# START OF Raw data

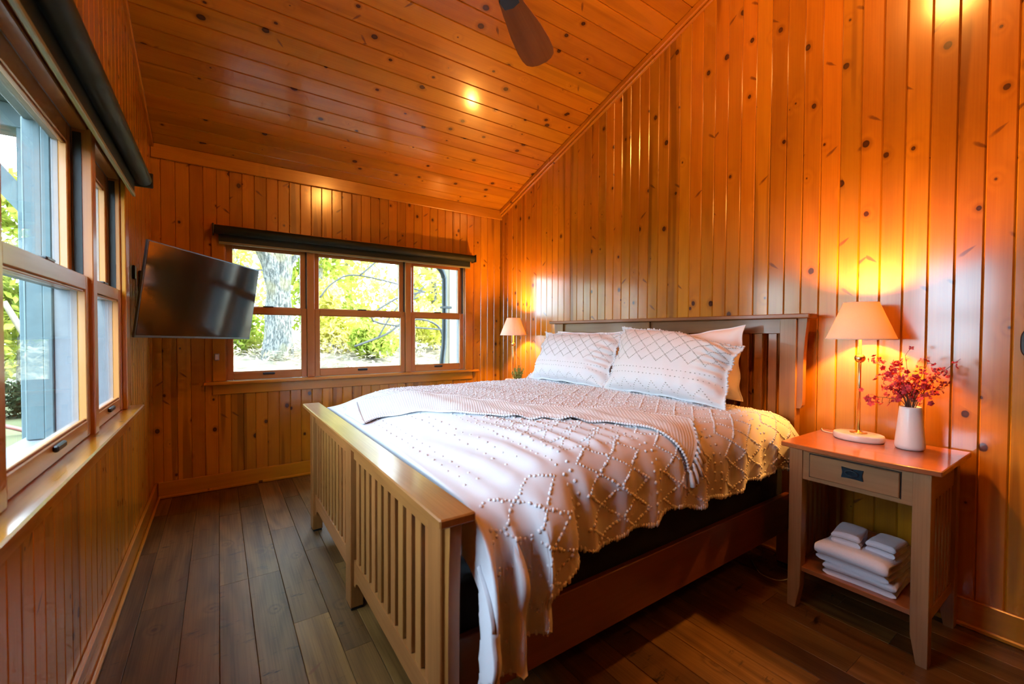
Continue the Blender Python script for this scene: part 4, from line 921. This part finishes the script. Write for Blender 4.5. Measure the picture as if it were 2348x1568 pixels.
tube('arm', mt, 'black_metal', [p0, p1], 0.018, 12); tube('arm', mt, 'black_metal', [p1, back + ey * 0.02], 0.016, 12); tube('arm_joint', mt, 'black_metal', [p1 - Vector((0, 0, 0.04)), p1 + Vector((0, 0, 0.04))], 0.024, 16)
box('tv_bracket', mt, 'black_metal', (-0.16, 0.0425, -0.16), (0.06, 0.050, 0.06), 0.003, 'x', tm)
box('cable_plate', mt, 'black_metal', (XL, 3.30, 1.585), (XL + 0.012, 3.36, 1.665), 0.004, 'z')

# ------------------------------------------------------------------ ceiling fan (its hub hangs outside the picture)
fx, fy, fz = 0.68, 1.19, 2.50
fan = thing('ceiling_fan', (fx, fy, fz), 'dark wooden ceiling fan blade hanging below the pine ceiling', 'ceiling fan')
lathe('motor', fan, 'bronze_dark', [(0.02, -0.07), (0.10, -0.055), (0.13, -0.02), (0.13, 0.05), (0.09, 0.10), (0.03, 0.12)], (fx, fy, fz + 0.05), 36)
lathe('downrod', fan, 'bronze_dark', [(0.014, 0), (0.014, cz(fy) - fz - 0.2)], (fx, fy, fz + 0.17), 16); lathe('canopy', fan, 'bronze_dark', [(0.03, -0.09), (0.07, -0.05), (0.08, 0.0)], (fx, fy, cz(fy) - 0.03), 28)
a0_ = math.atan2(1.56 - fy, 1.23 - fx)
for i in range(3):
    an = a0_ + i * 2 * math.pi / 3; M_ = Matrix.Translation((fx, fy, fz)) @ Matrix.Rotation(an, 4, 'Z') @ Matrix.Rotation(math.radians(-13), 4, 'X')
    prof = [(0.215, 0.034), (0.30, 0.046), (0.42, 0.064), (0.52, 0.072), (0.58, 0.071), (0.615, 0.064), (0.638, 0.045), (0.648, 0.018)]
    out = prof + [(x_, -y_) for x_, y_ in prof[::-1]]; n = len(out); V = [(x_, y_, z_) for z_ in (-0.003, 0.003) for x_, y_ in out]
    F = [list(range(n))[::-1], list(range(n, 2 * n))] + [[j, (j + 1) % n, n + (j + 1) % n, n + j] for j in range(n)]
    bl = mesh_obj('blade', V, F, 'fan_blade_wood', fan, M_); 
    ir = [(0.10, 0.016), (0.20, 0.012), (0.235, 0.034), (0.275, 0.030), (0.285, 0.0)]; io = ir + [(x_, -y_) for x_, y_ in ir[-2::-1]]; n = len(io)
    V = [(x_, y_, z_) for z_ in (-0.0085, -0.0032) for x_, y_ in io]; F = [list(range(n))[::-1], list(range(n, 2 * n))] + [[j, (j + 1) % n, n + (j + 1) % n, n + j] for j in range(n)]
    mesh_obj('blade_iron', V, F, 'bronze_dark', bl, M_)

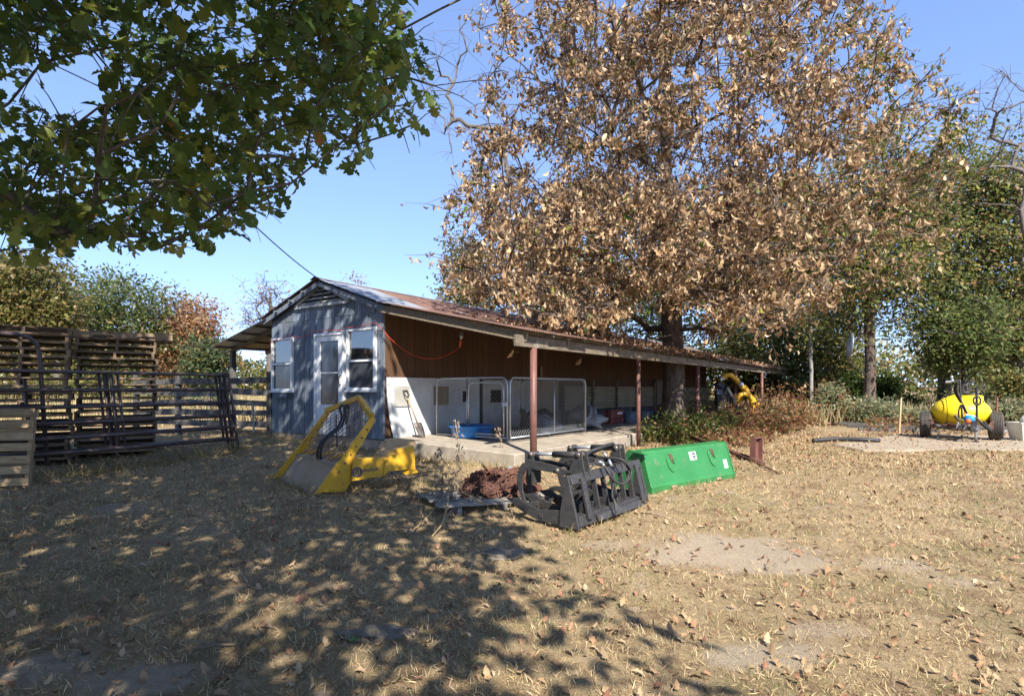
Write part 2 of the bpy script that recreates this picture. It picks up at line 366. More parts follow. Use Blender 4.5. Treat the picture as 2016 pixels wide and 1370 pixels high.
FULL = 1.32
def tree(name, label, base, top, crown, ncl, per, size, palette, r_base, seed, group=None, cr=0.55, tm='DIA', droop=0.0, flat=0.7, bark='grey_bark', lean=(0, 0), cat='tree', wig=0.06, twigs=3, shell=0.3, clumps=None, power=0.5, rmin=0.008, sprigs=True):
    """an individual tree: trunk with limbs, crown of leaves gathered in clumps"""
    r = np.random.default_rng(seed); cx, cy, cz, rx, ry, rz = crown; base = V(base)
    if clumps is None:
        d = rand_dirs(ncl, r); q = shell + (1 - shell) * r.random((ncl, 1)) ** 0.6
        lump = 1 + 0.22 * np.sin(3 * d[:, :1] * 2 + seed) * np.cos(4 * d[:, 2:3] + seed * 0.7) + 0.1 * r.standard_normal((ncl, 1))
        clumps = np.array([cx, cy, cz]) + d * q * lump * np.array([rx, ry, rz])
        clumps[:, 2] = np.maximum(clumps[:, 2], base.z + 0.35 * (cz - rz - base.z) + 0.25)
    tp = V((cx + lean[0], cy + lean[1], cz + 0.55 * rz)); tr = []
    for i in range(9):
        t = i / 8; p = base.lerp(tp, t) + V((r.standard_normal() * 0.05, r.standard_normal() * 0.05, 0)) * (rz * 0.35 * t)
        tr.append(p)
    pos, chains, load, tips = skeleton(tr, clumps, r, droop, wig)
    wood = make_wood(pos, chains, load, r_base, power=power, rmin=rmin)
    root = thing(name, label, cat, base, 0, group)
    P = []; A = []; cr = cr * .88
    for c in clumps:
        k = int(per * 1.45 * (0.6 + 0.8 * r.random()))
        off = r.standard_normal((k, 3)) * cr * np.array([1, 1, flat])
        P.append(c + off); A.append(off)
        if sprigs:
            for _ in range(twigs):
                e = off[r.integers(k)] if k else r.standard_normal(3) * cr * .9
                wood.tube([V(c), V(c + e * 0.5) + V((0, 0, 0.05)), V(c + e)], [rmin, rmin * 0.75, rmin * 0.5], 3, caps=False)
    wood.build('trunk', M[bark], root, smooth=True)
    P = np.concatenate(P); A = np.concatenate(A); n = len(P)
    if n:
        ax = A / (np.linalg.norm(A, axis=1, keepdims=True) + 1e-6) + 0.8 * rand_dirs(n, r); ax[:, 2] -= droop * 3
        up = rand_dirs(n, r) * 0.8 + np.array([0, 0, 1.0])
        cl = pick_cols(n, palette, r); sz = size * (0.7 + 0.6 * r.random(n))
        v, f, c = leaf_field(P - np.array(base), ax, up, sz * FULL, cl, TM[tm])
        cro = link('crown', npmesh('crown', v, f, M['leaf'], c), root)
    return root

TM = {'CRL': leaf_template([(0, .02), (.2, .16), (.38, .27), (.5, .16), (.7, .24), (1, .05)], .5, 1.2), 'OAKC': leaf_template([(0, .012), (.18, .06), (.3, .2), (.42, .1), (.58, .34), (.7, .18), (.84, .24), (1, .03)], .4, 1.1), 'DIA': (np.array([(0, 0, 0), (.48, .27, .09), (1, 0, -.16), (.48, -.27, .09)]), np.array([(0, 3, 2, 1)])), 'LIT': leaf_template([(0, .03), (.5, .26), (1, .04)], .4, 1.3), 'PINB': leaf_template([(0, .02), (.33, .16), (.66, .21), (1, .01)], .6, 1.3), 'SIMPLE': leaf_template(SIMPLE, 0.3, 0.8), 'OAK': leaf_template(OAK, 0.22, 0.5), 'PIN': leaf_template(PIN, 0.5, 1.1), 'PINC': leaf_template(PIN, 0.9, 2.0)}

# ================================================================== THE SETTING
# patches of bare sandy soil (x, y, rx, ry, strength)
def gpx(px, py):
    Y = 6.0
    for _ in range(12):
        X = (px - CX) * Y / F; Y = (EYE - float(gz(X, Y))) * F / (py - HY)
    return ((px - CX) * Y / F, Y)
BARE = []
for px, py, a, b, s in ((1440, 1085, .75, .5, 1), (1560, 1110, .5, .25, .7), (1520, 1290, .35, .22, .8), (1760, 1110, .4, .2, .6), (280, 1335, .3, .2, 1), (60, 1320, .35, .2, .8), (240, 1000, .5, .25, .5), (1180, 1075, .3, .2, .5), (1870, 1140, .35, .15, .5), (380, 1050, .5, .4, .4), (120, 1100, .6, .4, .35), (1620, 1240, .3, .15, .5), (560, 1150, .5, .3, .3)):
    x, y = gpx(px, py); BARE.append((x, y, a, b, s))
def bare(x, y):
    x = np.asarray(x, float); y = np.asarray(y, float); m = np.zeros_like(x)
    wob = 0.35 * np.sin(7 * x + 3 * y) + 0.3 * np.sin(11 * y - 5 * x + 1) + 0.2 * np.sin(23 * x + 17 * y)
    for cx, cy, a, b, s in BARE:
        m = np.maximum(m, s * sst(1.35, 0.55, np.hypot((x - cx) / a, (y - cy) / b) + 0.35 * wob))
    return m

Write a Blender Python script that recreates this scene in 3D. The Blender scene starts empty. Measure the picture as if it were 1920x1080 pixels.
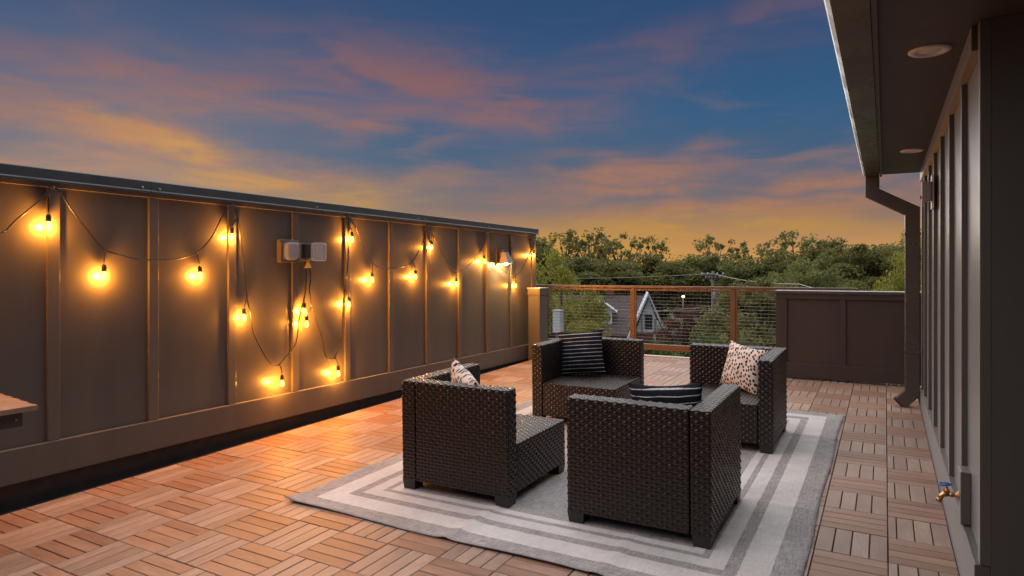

# END OF Raw data

▶ Objective: Identify each line holding the string "recreates", and copy it out.

▶ Written solution:
Write part 2 of the bpy script that recreates this picture. It picks up at line 366. More parts follow. Use Blender 4.5. Treat the picture as 2016 pixels wide and 1370 pixels high.
Write a Blender Python script that recreates this scene in 3D. The Blender scene starts empty. Measure the picture as if it were 1920x1080 pixels.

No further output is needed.